O aumento no valor de ração, insumos e a dificuldade da mão de obra para atuar no campo estão tornando a pecuária leiteira uma atividade extremamente custosa para um baixo retorno que tem sido dado pelo mercado. Somando a isto, aponta Guerra, os últimos meses foram favoráveis climaticamente para que a produção rendesse. Além da falsa impressão passada pelo primeiro semestre deste ano, onde o leite chegou próximo aos R$ 4,00 nas gôndolas. “Criou-se a sensação de que era um bom momento para o produzir, mas aquele valor pago pelo consumidor final não chegou até o produtor.
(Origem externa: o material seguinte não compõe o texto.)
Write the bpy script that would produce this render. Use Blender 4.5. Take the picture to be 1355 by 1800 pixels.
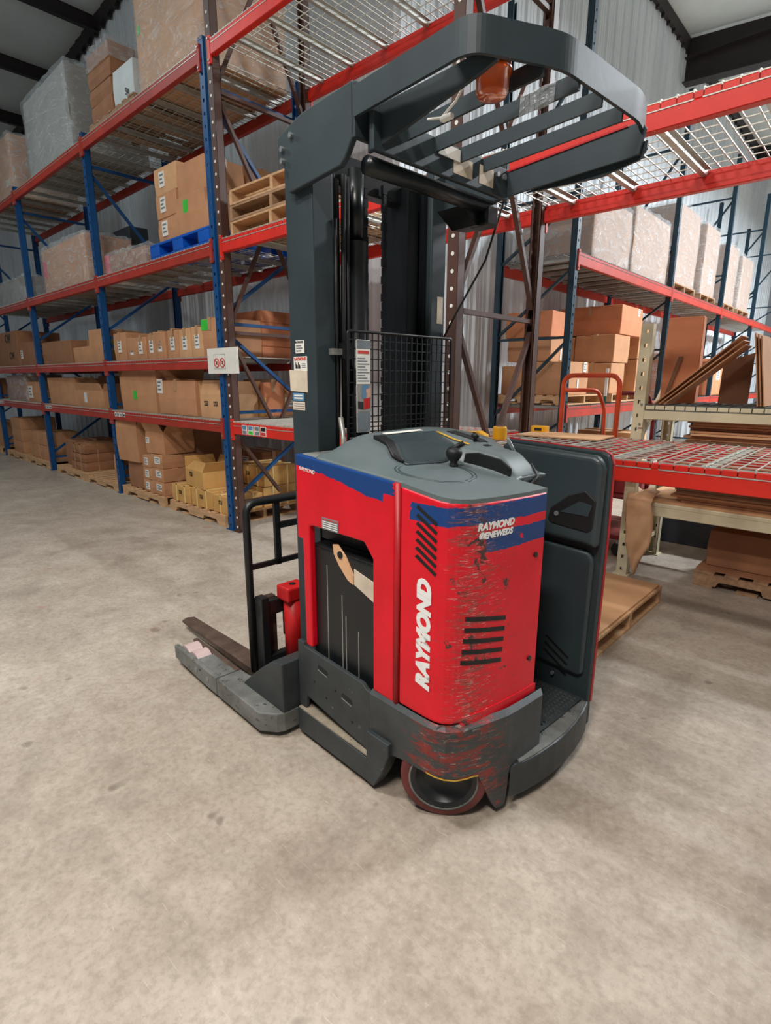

Os pagamentos não coincidem com a realidade do mercado”, alega o presidente da comissão do leite da Farsul, Jorge Rodrigues.

Surgiu, portanto, um excedente resultado da alta atividade no campo aliado a uma queda do preço pago por este produto.

Crescimento da importação
Como resposta a disparada no preço do leite para o consumidor final registrada no primeiro semestre deste ano levou o governo federal a importar uma quantidade significativa da bebida. A medida, no entanto, cresceu vertiginosamente e já chega a 88% a mais do que no último ano. Ao mesmo tempo, a exportação caiu em 40%. A combinação de um produto mais barato e em grande quantidade, com um excedente mais caro local agrava ainda mais a situação da pecuária leiteira.

A briga, agora, é pela implantação de políticas públicas que contenham a importação e tentem reequilibrar o cenário. Segundo o presidente do Sindilat, se tem pleiteado junto aos ministérios da Agricultura, Pecuária e Abastecimento e também ao das Relações Exteriores a criação de cotas para a importação. O sistema já existe para os produtos vindos da Argentina, porém o Uruguai tem livre trânsito e é do país que vem a maior quantidade de leite hoje no mercado. A proposta, no entanto, não é vista com bons olhos pelo Ministério, que teme retaliações.